I couldn't very well blow him off so I stopped to sign his petition, impressed that he was out on the street doing the same grunt work as his volunteers. Slightly star struck, I blurted out that we both attended Oberlin, and he politely responded with a series of questions about what I do now and how I like it. I know full well that it was the part of the perfunctory baby-kissing, handshaking, vote-getting tactics that all politicos employee to garner votes, but I couldn't help feel a little honored and giddy to have been a target. Thoroughly thrown off my game, I wished him luck just as he shoved a business card into my hand and asked me if he had my vote. I nodded and descended the escalator. Sprinting through the turnstile in the station I saw that it was now 8:30 and my chances of a timely arrival at work were effectively screwed. No matter, he still has my support.
2 Comments:
2 notes:
1) I don’t feel like I walk fast, but I also usually move quicker than most people on the sidewalk when I’m going to/from Metro/work. As I don’t wish to be the swerving asshole that almost knocks other people’s coffee out of their hands as they bob and weave down the sidewalk, I have developed an uncanny ability to plan my path so that I both move at a solid pace and don’t cut people off / be that guy. I swear to you that when I’m walking I am thinking 3 moves ahead of where I currently am - I’m like a NASCAR driver, only I don’t suck. This may sound irrelevant, ok it is irrelevant, but I am convinced that this ability of mine makes me just a little superior to everyone else.
2) On Monday or Tuesday (it’s all the same anyway) I also had a political candidate encounter at a Metro stop. As I was walking through the bank of ticket machines on my way out of the Pentagon City station after work there was a group of people with matching t-shirts and clipboards. I, being someone that anticipates their walking path in advance, was able to slip through the group without getting grabbed or noticed. I thought I was in the clear after I passed the last of them when a guy in a nice suit and fancy hair stepped in front of me and stuck his hand out in greeting.

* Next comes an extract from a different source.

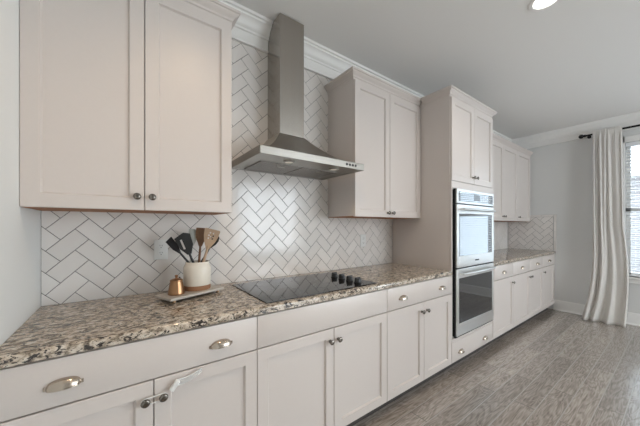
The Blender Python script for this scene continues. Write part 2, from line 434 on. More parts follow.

I was in a bad mood, as I had just departed the evening rush hour Metro and was heading for an equally packed bus, and since I had my wallet in one hand and a book in the other I waived off the handshake (showing my hand were full) and might have given a not-so-friendly look as I hurried by. At the time I knew it was kind of a dick move because he had offered me his hand with goodwill and I had turned him away, but I didn’t think much of it. As I was waiting for my bus I learned that it was actually one of the two candidates in the Virginia Senatorial Primary doing a little campaigning in the station. Hopeful that I may have snubbed a future Senator, I did a little investigating today and learned that I was only rude to the loser of the primary, Harris Miller. Though this was disappointing at first, I now realize that if snubbing a Senator on a handshake was exciting to me then I should probably just kill myself.
The candidates were out in force today (thursday). I drove past Linda Cropp this morning - she was standing on the corner of Wisconsin and M Street in Georgetown. It was a weird place to stand and wave to people.